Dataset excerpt
-------
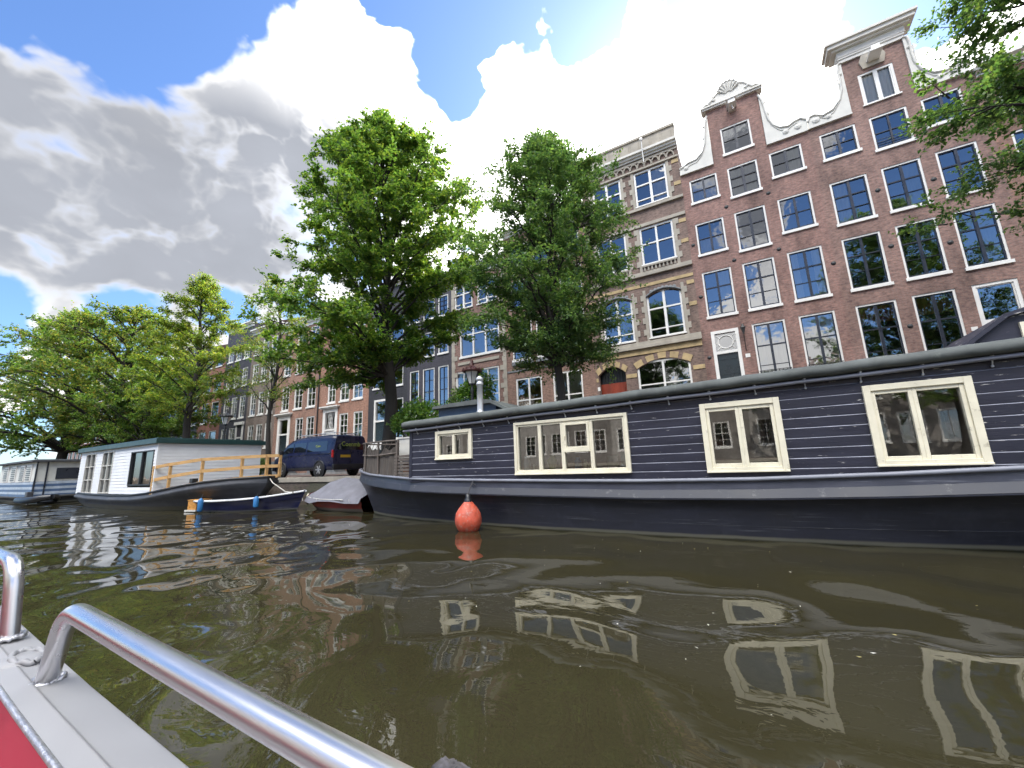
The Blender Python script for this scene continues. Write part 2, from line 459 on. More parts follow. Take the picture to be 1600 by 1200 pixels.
def water():
    def axis(a, b, d0, k):
        out = [0.0]
        while out[-1] < b: out.append(out[-1] + d0 + k*abs(out[-1]))
        neg = [0.0]
        while neg[-1] > a: neg.append(neg[-1] - d0 - k*abs(neg[-1]))
        return np.array(neg[:0:-1] + out)
    xs = axis(-130, 60, .035, .0062)
    ys = axis(-16, 11.4, .035, .0062)
    X, Y = np.meshgrid(xs, ys, indexing='ij')
    r = np.random.default_rng(21)
    H = np.zeros_like(X)
    # broken by a slow drift so that crests are not straight
    wx = X + .25*np.sin(.9*Y + .6*X) + .12*np.sin(2.3*Y - 1.1*X + 1)
    wy = Y + .25*np.sin(.8*X + 1.3) + .10*np.sin(2.1*X + .7*Y)
    dist = np.hypot(X, Y)
    calm = np.clip((X + 9.0)/7.0, 0, 1)
    calm = calm*calm*(3 - 2*calm)
    for i in range(46):
        lam = .16*(3.4/.16)**r.random()
        ang = r.normal(1.25, .75)
        slope = .0075*(lam/.6)**.1
        if lam < .75: slope = (.0150*(1 - .86*calm) )*(.8 if lam < .3 else 1.0)
        k = 2*PI/lam
        fade = np.clip((lam/np.maximum(.035 + .0062*dist, 1e-3) - 3.0)/3.0, 0, 1)
        H += slope/k*np.sin(k*(np.cos(ang)*wx + np.sin(ang)*wy) + r.random()*6.28)*fade
    # a boat's old wash: long low swells
    for lam, ang, s in ((2.9,1.0,.006),(1.9,1.9,.010),(1.25,.6,.013),(4.2,1.5,.005),(.85,2.2,.011),(.62,.3,.009)):
        H += s*lam/(2*PI)*np.sin(2*PI/lam*(np.cos(ang)*wx + np.sin(ang)*wy) + lam)
    nx, ny = X.shape
    co = np.stack([X, Y, H], -1).reshape(-1, 3)
    idx = np.arange(nx*ny).reshape(nx, ny)
    q = np.stack([idx[:-1,:-1], idx[1:,:-1], idx[1:,1:], idx[:-1,1:]], -1).reshape(-1, 4)
    me = bpy.data.meshes.new('canal_water')
    me.vertices.add(len(co)); me.vertices.foreach_set('co', co.ravel())
    me.loops.add(q.size); me.loops.foreach_set('vertex_index', q.ravel().astype(np.int32))
    me.polygons.add(len(q)); me.polygons.foreach_set('loop_start', (np.arange(len(q))*4).astype(np.int32))
    me.polygons.foreach_set('use_smooth', np.ones(len(q), bool))
    me.update(calc_edges=True)
    m, t, p = newmat('canal_water')
    v = wpos(t)
    n = noise(t, v, .5, 4, .6)
    lk(t, ramp(t, n, [(.3, (.029,.0255,.0125)), (.7, (.038,.034,.017))]), p.inputs['Base Color'])
    p.inputs['Roughness'].default_value = .012
    p.inputs['IOR'].default_value = 1.33
    p.inputs['Specular IOR Level'].default_value = 1.0
    b = nd(t, 'ShaderNodeBump', inp={'Strength': .2, 'Distance': .006})
    lk(t, noise(t, wpos(t, 1, 1.6, 1), 3.2, 3, .5, dist=.6), b.inputs['Height'])
    lk(t, b.outputs[0], p.inputs['Normal'])
    me.materials.append(m)
    tag(place('canal_water', me), kind='structure')
water()

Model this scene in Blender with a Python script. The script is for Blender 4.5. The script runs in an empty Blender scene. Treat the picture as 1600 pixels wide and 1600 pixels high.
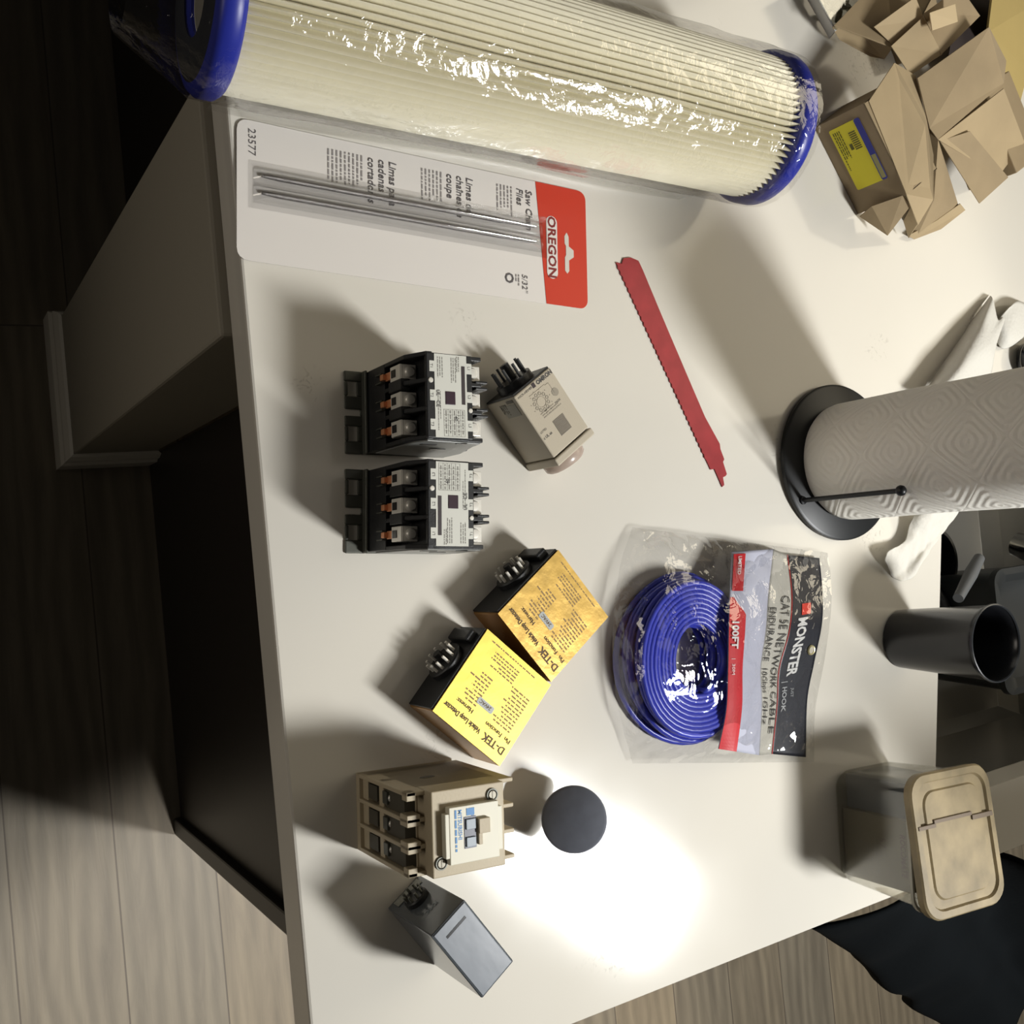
-------
→ **The task**:
In the lines above, find each one with "pixels" and list it.

→ **Answer**:
The Blender Python script for this scene continues. Write part 2, from line 459 on. More parts follow. Take the picture to be 1600 by 1200 pixels.
Model this scene in Blender with a Python script. The script is for Blender 4.5. The script runs in an empty Blender scene. Treat the picture as 1600 pixels wide and 1600 pixels high.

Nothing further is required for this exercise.